**GIVEN PROBLEM:**
Repeat each line of the material exactly.

**INFORMATION SHOWN:**
******
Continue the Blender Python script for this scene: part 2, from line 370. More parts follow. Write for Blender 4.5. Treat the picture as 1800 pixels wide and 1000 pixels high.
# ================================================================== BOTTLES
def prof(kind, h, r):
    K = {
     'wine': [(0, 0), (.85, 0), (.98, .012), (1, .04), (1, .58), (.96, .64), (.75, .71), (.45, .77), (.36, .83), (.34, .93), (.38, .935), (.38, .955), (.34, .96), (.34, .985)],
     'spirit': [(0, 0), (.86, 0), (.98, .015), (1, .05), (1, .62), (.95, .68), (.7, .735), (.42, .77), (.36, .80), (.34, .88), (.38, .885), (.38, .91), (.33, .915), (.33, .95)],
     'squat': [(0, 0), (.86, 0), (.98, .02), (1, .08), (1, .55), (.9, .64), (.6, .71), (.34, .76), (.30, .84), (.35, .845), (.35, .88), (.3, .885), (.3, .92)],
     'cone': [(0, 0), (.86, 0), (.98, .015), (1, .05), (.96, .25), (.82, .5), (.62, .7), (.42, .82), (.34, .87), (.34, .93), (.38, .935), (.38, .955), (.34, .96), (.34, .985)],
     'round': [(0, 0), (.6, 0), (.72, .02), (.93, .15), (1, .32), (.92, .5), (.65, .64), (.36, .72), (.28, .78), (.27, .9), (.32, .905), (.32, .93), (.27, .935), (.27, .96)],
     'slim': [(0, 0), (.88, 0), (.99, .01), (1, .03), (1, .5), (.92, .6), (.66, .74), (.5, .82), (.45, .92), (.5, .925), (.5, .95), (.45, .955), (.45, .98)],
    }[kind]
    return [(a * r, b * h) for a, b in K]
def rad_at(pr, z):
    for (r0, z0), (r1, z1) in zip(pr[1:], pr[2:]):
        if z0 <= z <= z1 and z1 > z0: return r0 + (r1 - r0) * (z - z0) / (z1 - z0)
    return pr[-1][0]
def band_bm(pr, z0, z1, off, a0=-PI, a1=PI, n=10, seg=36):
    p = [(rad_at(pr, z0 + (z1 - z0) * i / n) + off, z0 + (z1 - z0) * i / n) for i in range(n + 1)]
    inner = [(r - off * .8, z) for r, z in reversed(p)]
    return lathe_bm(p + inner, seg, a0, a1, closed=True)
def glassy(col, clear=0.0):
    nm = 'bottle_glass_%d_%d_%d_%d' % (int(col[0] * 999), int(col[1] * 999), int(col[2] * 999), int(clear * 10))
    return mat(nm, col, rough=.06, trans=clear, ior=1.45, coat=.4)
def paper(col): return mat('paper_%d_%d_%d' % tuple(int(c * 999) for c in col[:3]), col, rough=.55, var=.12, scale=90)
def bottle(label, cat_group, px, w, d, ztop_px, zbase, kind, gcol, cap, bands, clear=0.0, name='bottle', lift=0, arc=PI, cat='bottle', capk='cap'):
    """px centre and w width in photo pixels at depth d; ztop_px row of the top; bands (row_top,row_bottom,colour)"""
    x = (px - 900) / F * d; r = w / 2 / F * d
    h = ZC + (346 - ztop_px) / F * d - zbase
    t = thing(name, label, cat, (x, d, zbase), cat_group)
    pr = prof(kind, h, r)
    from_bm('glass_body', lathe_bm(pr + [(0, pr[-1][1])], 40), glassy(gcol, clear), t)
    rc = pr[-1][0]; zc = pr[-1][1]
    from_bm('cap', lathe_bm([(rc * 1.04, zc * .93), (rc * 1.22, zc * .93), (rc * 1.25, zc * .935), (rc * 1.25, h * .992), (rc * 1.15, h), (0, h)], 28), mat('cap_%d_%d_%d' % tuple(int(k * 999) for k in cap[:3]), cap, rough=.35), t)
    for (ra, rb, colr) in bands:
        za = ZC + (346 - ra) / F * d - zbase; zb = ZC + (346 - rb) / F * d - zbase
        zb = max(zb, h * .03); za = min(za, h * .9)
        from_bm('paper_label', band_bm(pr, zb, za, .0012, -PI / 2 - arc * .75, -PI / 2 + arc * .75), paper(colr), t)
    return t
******
**ANSWER FOR THIS EXERCISE:**
Continue the Blender Python script for this scene: part 2, from line 370. More parts follow. Write for Blender 4.5. Treat the picture as 1800 pixels wide and 1000 pixels high.
# ================================================================== BOTTLES
def prof(kind, h, r):
    K = {
     'wine': [(0, 0), (.85, 0), (.98, .012), (1, .04), (1, .58), (.96, .64), (.75, .71), (.45, .77), (.36, .83), (.34, .93), (.38, .935), (.38, .955), (.34, .96), (.34, .985)],
     'spirit': [(0, 0), (.86, 0), (.98, .015), (1, .05), (1, .62), (.95, .68), (.7, .735), (.42, .77), (.36, .80), (.34, .88), (.38, .885), (.38, .91), (.33, .915), (.33, .95)],
     'squat': [(0, 0), (.86, 0), (.98, .02), (1, .08), (1, .55), (.9, .64), (.6, .71), (.34, .76), (.30, .84), (.35, .845), (.35, .88), (.3, .885), (.3, .92)],
     'cone': [(0, 0), (.86, 0), (.98, .015), (1, .05), (.96, .25), (.82, .5), (.62, .7), (.42, .82), (.34, .87), (.34, .93), (.38, .935), (.38, .955), (.34, .96), (.34, .985)],
     'round': [(0, 0), (.6, 0), (.72, .02), (.93, .15), (1, .32), (.92, .5), (.65, .64), (.36, .72), (.28, .78), (.27, .9), (.32, .905), (.32, .93), (.27, .935), (.27, .96)],
     'slim': [(0, 0), (.88, 0), (.99, .01), (1, .03), (1, .5), (.92, .6), (.66, .74), (.5, .82), (.45, .92), (.5, .925), (.5, .95), (.45, .955), (.45, .98)],
    }[kind]
    return [(a * r, b * h) for a, b in K]
def rad_at(pr, z):
    for (r0, z0), (r1, z1) in zip(pr[1:], pr[2:]):
        if z0 <= z <= z1 and z1 > z0: return r0 + (r1 - r0) * (z - z0) / (z1 - z0)
    return pr[-1][0]
def band_bm(pr, z0, z1, off, a0=-PI, a1=PI, n=10, seg=36):
    p = [(rad_at(pr, z0 + (z1 - z0) * i / n) + off, z0 + (z1 - z0) * i / n) for i in range(n + 1)]
    inner = [(r - off * .8, z) for r, z in reversed(p)]
    return lathe_bm(p + inner, seg, a0, a1, closed=True)
def glassy(col, clear=0.0):
    nm = 'bottle_glass_%d_%d_%d_%d' % (int(col[0] * 999), int(col[1] * 999), int(col[2] * 999), int(clear * 10))
    return mat(nm, col, rough=.06, trans=clear, ior=1.45, coat=.4)
def paper(col): return mat('paper_%d_%d_%d' % tuple(int(c * 999) for c in col[:3]), col, rough=.55, var=.12, scale=90)
def bottle(label, cat_group, px, w, d, ztop_px, zbase, kind, gcol, cap, bands, clear=0.0, name='bottle', lift=0, arc=PI, cat='bottle', capk='cap'):
    """px centre and w width in photo pixels at depth d; ztop_px row of the top; bands (row_top,row_bottom,colour)"""
    x = (px - 900) / F * d; r = w / 2 / F * d
    h = ZC + (346 - ztop_px) / F * d - zbase
    t = thing(name, label, cat, (x, d, zbase), cat_group)
    pr = prof(kind, h, r)
    from_bm('glass_body', lathe_bm(pr + [(0, pr[-1][1])], 40), glassy(gcol, clear), t)
    rc = pr[-1][0]; zc = pr[-1][1]
    from_bm('cap', lathe_bm([(rc * 1.04, zc * .93), (rc * 1.22, zc * .93), (rc * 1.25, zc * .935), (rc * 1.25, h * .992), (rc * 1.15, h), (0, h)], 28), mat('cap_%d_%d_%d' % tuple(int(k * 999) for k in cap[:3]), cap, rough=.35), t)
    for (ra, rb, colr) in bands:
        za = ZC + (346 - ra) / F * d - zbase; zb = ZC + (346 - rb) / F * d - zbase
        zb = max(zb, h * .03); za = min(za, h * .9)
        from_bm('paper_label', band_bm(pr, zb, za, .0012, -PI / 2 - arc * .75, -PI / 2 + arc * .75), paper(colr), t)
    return t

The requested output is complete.